Millions in England to pay higher water bills after suppliers appeal | Water bills


Millions of households in England will pay even higher water bills than previously expected, after the competition regulator gave its final verdict on industry spending plans for the coming years.

Five water companies had appealed to the Competition and Markets Authority to let them raise bills higher than was initially allowed by Ofwat, the industry watchdog. On Tuesday, the CMA said it would let them raise annual bills by an extra 2.2% on average.

The five companies – Anglian, Northumbrian, Southern, Wessex and South East – together serve 14.7 million customers.

Thames Water, Britain’s biggest provider with another 16 million customers, also initially appealed but then pulled out amid crisis talks to try to cut its debt burden and secure its future.

Under England and Wales’s mostly privatised water system, Ofwat sets the amount that suppliers can charge customers over a five-year period. It said in December 2024 that average annual household bills could rise 36% to £597 by 2030 to help pay for maintenance and investment.
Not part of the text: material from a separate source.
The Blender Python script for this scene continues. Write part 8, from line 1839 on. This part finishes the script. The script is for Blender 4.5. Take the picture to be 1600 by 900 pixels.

The appealing companies had argued they should be allowed to spend more than that, however, to pay for upgrading their creaking networks of pipes, sewers and reservoirs.

The CMA said on Tuesday it would let them spend an additional £463m in revenue – 17% of the total £2.7bn extra that the five firms had requested.

The extra spending will be funded by the 2.2% increase for customers, which comes on top of a 24% average increase already allowed by Ofwat across those five companies.

Water bills in England and Wales are already set to rise again by an average of £33 a household in April, in the latest above-inflation increase. Last year’s annual rise was £123, at the start of the five-year period.

The decision could prove a political headache to Emma Reynolds, the environment secretary, after the industry’s ratings hit rock bottom last October amid record levels of sewage spills.

The pollution scandal has returned to the spotlight in recent weeks after the Channel 4 drama Dirty Business told the story of how private companies have been allowed to contaminate Britain’s rivers and waterways.

An independent group of experts appointed by the watchdog had initially said they would allow £556m in extra spending in a provisional October decision, but have trimmed that in the months since.

Kirstin Baker, the chair of the group, said: “We’ve rejected most of the bill increases water companies asked for but allowed limited extra funding where that’s genuinely needed, balancing concerns about affordability with the need to secure our water supplies and cut pollution.

“A significant part of this extra money reflects market movements since Ofwat’s decision.”